Paul’s perspective is from eternity,
eternity from God’s vantage point. God, who has no beginning and has no ending,
knows and knew from the foundation of the world that those early Christians,
every one of them, was known, by name, to God at the beginning of God’s intent
to create the world and to populate it with the human race.
We could easily put our own names into
a blank using Paul’s understanding. We might try that to see what it does to
our perspectives about our own value to God and to others. Here’s a sample of
what we might say: “From the very beginning of the world, God knew that I,
___________, would be born. God knew that I would respond to His overture of
love, coming into a firm and close embrace of love.”
How does that feel? How does it change
how we regard ourselves? How does it change how we think about the gift of
God’s foreknowledge of our creation, of God’s intentional showering of love
upon us?
This is cosmic stuff, dear friends!
The writer of the fourth Gospel, the
account that bears John’s name, asserts that same divine perspective as it
lifts our eyes toward the things of God. John begins by saying, “In the
beginning was the Word, and the Word was with God, and the Word was God.” A bit
later on, we learn that this eternal Word is Jesus Christ, the One who came,
bearing God’s eternal light, in order to cast out the darkness which separates
us from God.
Cosmic stuff, again!
God’s intent in creating the world, and
in creating you and me, centers around the idea that each and every one of us
is of infinite value to God. It follows then, that the creation of the world is
for the express purpose of creating a venue in which God can work with the
humanity He has created.
Cosmic stuff, again!
Paul’s explanation of all this reminds
us that God’s intent is gift-giving on an immense scale.
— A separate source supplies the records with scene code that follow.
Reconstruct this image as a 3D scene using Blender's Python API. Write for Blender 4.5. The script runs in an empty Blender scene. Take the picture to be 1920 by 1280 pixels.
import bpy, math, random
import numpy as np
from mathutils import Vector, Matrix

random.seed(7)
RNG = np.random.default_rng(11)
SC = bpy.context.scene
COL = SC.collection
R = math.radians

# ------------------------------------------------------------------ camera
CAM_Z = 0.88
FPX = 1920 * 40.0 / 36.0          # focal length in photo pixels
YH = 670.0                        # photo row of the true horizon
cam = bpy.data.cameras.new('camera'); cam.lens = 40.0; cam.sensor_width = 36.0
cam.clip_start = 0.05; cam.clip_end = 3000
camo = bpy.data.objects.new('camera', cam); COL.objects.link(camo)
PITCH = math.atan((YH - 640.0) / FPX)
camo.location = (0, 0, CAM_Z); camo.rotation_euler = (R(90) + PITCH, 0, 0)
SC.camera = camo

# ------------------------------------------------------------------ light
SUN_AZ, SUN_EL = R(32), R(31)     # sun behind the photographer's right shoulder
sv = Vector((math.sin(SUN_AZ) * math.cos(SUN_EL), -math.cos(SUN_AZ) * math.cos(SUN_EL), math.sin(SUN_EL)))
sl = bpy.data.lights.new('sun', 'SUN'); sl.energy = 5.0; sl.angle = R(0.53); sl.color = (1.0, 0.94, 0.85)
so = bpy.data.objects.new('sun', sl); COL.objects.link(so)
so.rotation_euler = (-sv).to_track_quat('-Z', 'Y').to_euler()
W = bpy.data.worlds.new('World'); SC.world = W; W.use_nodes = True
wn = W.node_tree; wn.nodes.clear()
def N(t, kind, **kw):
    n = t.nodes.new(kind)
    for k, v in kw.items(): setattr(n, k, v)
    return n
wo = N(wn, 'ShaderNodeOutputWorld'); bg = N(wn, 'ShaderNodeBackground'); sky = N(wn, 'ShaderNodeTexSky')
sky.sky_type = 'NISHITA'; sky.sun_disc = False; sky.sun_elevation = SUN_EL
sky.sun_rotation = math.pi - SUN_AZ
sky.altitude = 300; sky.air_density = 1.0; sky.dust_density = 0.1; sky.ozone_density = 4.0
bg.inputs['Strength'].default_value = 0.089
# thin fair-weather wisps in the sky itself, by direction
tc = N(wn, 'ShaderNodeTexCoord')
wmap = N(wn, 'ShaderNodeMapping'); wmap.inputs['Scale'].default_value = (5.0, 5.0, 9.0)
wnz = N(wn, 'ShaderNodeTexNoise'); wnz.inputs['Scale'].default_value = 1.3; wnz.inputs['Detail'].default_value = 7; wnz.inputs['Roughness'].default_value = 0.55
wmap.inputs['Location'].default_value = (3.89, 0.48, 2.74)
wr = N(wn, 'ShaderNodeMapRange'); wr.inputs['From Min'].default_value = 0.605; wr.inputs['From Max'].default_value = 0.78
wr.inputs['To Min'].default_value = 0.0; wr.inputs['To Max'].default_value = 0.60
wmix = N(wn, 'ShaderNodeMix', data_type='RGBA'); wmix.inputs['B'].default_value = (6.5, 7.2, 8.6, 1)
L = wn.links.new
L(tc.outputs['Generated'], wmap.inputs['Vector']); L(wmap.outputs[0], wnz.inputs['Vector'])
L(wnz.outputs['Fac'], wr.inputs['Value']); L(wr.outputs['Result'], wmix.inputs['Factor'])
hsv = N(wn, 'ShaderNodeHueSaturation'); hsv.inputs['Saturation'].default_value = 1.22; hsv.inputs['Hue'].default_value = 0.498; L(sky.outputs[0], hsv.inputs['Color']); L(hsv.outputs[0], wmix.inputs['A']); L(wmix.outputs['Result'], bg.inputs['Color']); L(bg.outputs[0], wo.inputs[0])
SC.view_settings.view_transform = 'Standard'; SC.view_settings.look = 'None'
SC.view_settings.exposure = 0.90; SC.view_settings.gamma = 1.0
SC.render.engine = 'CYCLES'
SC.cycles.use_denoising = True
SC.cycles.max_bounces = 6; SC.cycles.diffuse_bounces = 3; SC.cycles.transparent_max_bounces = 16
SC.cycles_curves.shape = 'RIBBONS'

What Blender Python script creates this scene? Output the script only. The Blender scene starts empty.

We receive this gift
by faith, it is God’s free gift, accepted by faith.[1]
Our importance to God shouldn’t lead to
some sort of an attitude of superiority, as if to say, “I know the Lord, and
therefore, I’m more spiritually mature”. On the contrary, accepting the
realization that we are of immense value to God, and that God knew each one of
us from the beginning of the world, carries with it the requirement to work
with God’s purposes to bring others into the reality we’ve been blessed to
know.
We have work to do, work done in
gratitude for God’s gift of love.
AMEN.
[1] We would do well to remember that the great reformer, Martin Luther,
came to the conclusion that a relationship with God is God’s gift, saying that
it is “Scripture Alone, Faith Alone,
Grace Alone” that outlines the basis for believing these truths.